One-third of all data breaches in 2009 occurred through third parties, according to a report published by Verizon Communications Inc.

"Vendors aren't necessarily being nefarious, but rather just negligent," Kellerman said.

Citi has become a high-profile target, not just for its size, but also for its footprint that spans more than 100 countries. Some of those countries have emerging economies where the financial infrastructure is less developed and therefore harder to manage.

Citi is currently facing sanctions in Indonesia, where the central bank ordered it to stop offering premium banking services to new clients for one year and issuing credit cards for two years. The sanctions followed the mysterious death of a client after a meeting with debt collectors, and revelations that a wealth manager stole millions of dollars from other customers.

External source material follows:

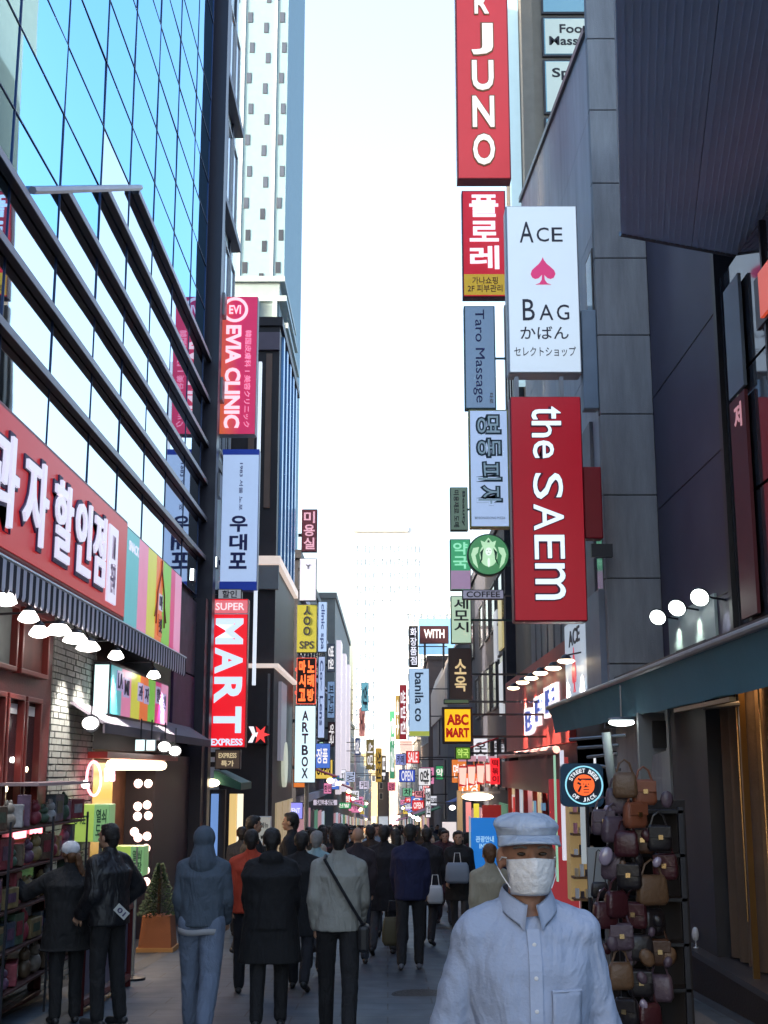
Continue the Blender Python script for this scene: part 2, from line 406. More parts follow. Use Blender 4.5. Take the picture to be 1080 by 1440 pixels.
for ch, dz in (('마', .62), ('켓', .25)):
    txt(ch, ol, t, (XL+.185, cy, zb+dz), FR('left'), .26, .22, .008, name='letter')
txt('SNACK', lw, t, (XL+.176, 17.8, 4.85), FR('left'), .7, .14, .006, name='lettering')

# striped scalloped awning
t = root('striped_awning', 'black and white striped awning with scalloped valance under the red sign', 'awning', (XL+.5, 10, 3.5))
mb = MB().add([(XL+.01,7.6,3.74),(XL+.01,20.9,3.74),(XL+.46,20.9,3.56),(XL+.46,7.6,3.56),(XL+.01,7.6,3.71),(XL+.01,20.9,3.71),(XL+.46,20.9,3.53),(XL+.46,7.6,3.53)],
         [(0,3,2,1),(4,5,6,7),(0,1,5,4),(2,3,7,6),(0,4,7,3),(1,2,6,5)])
mb.build('cover', mat('awning_grey_white', (.42,.38,.48), .8), t)
MB().tube([(XL+.47,7.6,3.565),(XL+.47,20.9,3.565)], .02, 6).build('front_bar', white, t)
n = int((20.9-7.6)/.105)
prot = {}
for i in range(n):
    y = 7.6 + i*.105; k = i % 2
    if k not in prot:
        poly = [(0,0),(.104,0),(.104,-.24),(.085,-.275),(.052,-.29),(.02,-.275),(0,-.24)]
        poly = [(a, b) for a, b in reversed(poly)]
        o = MB().prism(poly, (0,0,0), *FR('left'), 0, .012).build('stripe', [mat('awning_white', (.8,.76,.85), .8), mat('awning_black', (.015,.012,.03), .8)][k], t, local=True); prot[k] = o
    else: o = prot[k].copy(); col.objects.link(o); o.parent = t
    o.location = Vector((XL+.475, y, 3.54)) - base(t)

# red timber shopfront
redw = mat('red_brown_timber', (.12,.014,.014), .45, var=.3, bump=.15)
shopglass = mat('shop_glass', (.02,.02,.028), .1, var=.3, spec=.9)
t = root('red_shopfront', 'red timber shopfront with tall windows on the far left', 'shopfront', (XL, 12, -.6))
MB().box(XL-.7, XL-.02, 8, 14.45, -.9, 3.7).build('wall', redw, t)
def shopwin(y0, y1, z0, z1, fm, gm, parent, nm='window', tk=.05):
    c = (XL-.02, (y0+y1)/2, (z0+z1)/2); r, u, nn = FR('left'); w, h = y1-y0, z1-z0; mb = MB()
    for a, b, ww, hh in ((0, h/2-tk/2, w, tk), (0, -h/2+tk/2, w, tk), (-w/2+tk/2, 0, tk, h-2*tk), (w/2-tk/2, 0, tk, h-2*tk)):
        mb.obox(Vector(c) + r*a + u*b, r, u, nn, ww, hh, .002, .1)
    fo = mb.build(nm, fm, parent, bevel=.008); MB().obox(c, r, u, nn, w-2*tk, h-2*tk, .004, .03).build('pane', gm, fo); return fo
redl = mat('red_frame', (.2,.025,.02), .4, var=.2)
palecur = mat('pale_blind', (.22,.24,.24), .7, var=.25, scale=5)
for k, y in enumerate((9.3, 10.5, 11.7, 12.9)):
    shopwin(y, y+1.05, 2.72, 3.4, redl, palecur if k % 2 == 0 else mat('red_blind', (.16,.04,.035), .6, var=.5), t)
for y in (9.2, 10.1, 11.0, 11.9, 12.55, 13.2):
    f = shopwin(y, y+.58, 1.1, 2.5, redl, shopglass, t)
    MB().obox((XL+.012, y+.29, 2.36), *FR('left'), .38, .1, 0, .01).build('notice', mat('notice_white', (.5,.5,.52), .6), f)
    for q in range(3):
        MB().ell((XL+.02, y+.12+.17*q+rnd.uniform(-.03,.03), 1.35+rnd.uniform(0,.6)), .012, .035, .03, 8, 6).build('lamp_in_window', glow_warm if q % 2 else glow, f)
shopwin(8.4, 14.3, -.6, 1.0, redw, shopglass, t)
for y in (13.0, 13.6): MB().obox((XL+.1, y, 1.12), *FR('left'), .3, .07, 0, .05).build('strip_lamp', glow_pink, t)

# white brick pier
t = root('brick_pier', 'white painted brick wall between the red shopfront and the gift shop', 'wall', (XL, 15.4, -.7))
MB().box(XL-.6, XL-.03, 14.45, 16.6, -.9, 3.7).build('core', mat('mortar', (.12,.12,.12), .9), t)
mb = MB(); z = -.7; row = 0
while z < 3.6:
    y = 14.46 - (.1 if row % 2 else 0)
    while y < 16.55:
        a, b_ = max(y, 14.46), min(y+.198, 16.59)
        if b_-a > .03: 
            dd = rnd.uniform(0, .012); mb.box(XL-.04, XL-.012+dd, a+.004, b_-.004, z+.006, z+.066)
        y += .205
    z += .074; row += 1
mb.build('brickwork', mat('white_painted_brick', (.36,.36,.33), .6, var=.25, scale=9), t, kind='stuff')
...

Security experts said that Citi is no worse than other large financial institutions in terms of the security it provides customers, but they said all these firms have fallen further behind as identity theft techniques have advanced.

"Banks are playing a huge game of catch-up," said Avivah Litan, an analyst with Gartner Research.

Citi said it is contacting all the customers affected by the breach in Japan and will reissue cards at the customer's request. It emphasized that customers won't be responsible for fraudulent transactions on their accounts.

Kellerman cautioned against reading too much into the latest Citi theft report. "Citi is not being hacked more than other financial firms," he said. "But they tend to be more forthcoming about disclosing and remediating the problem."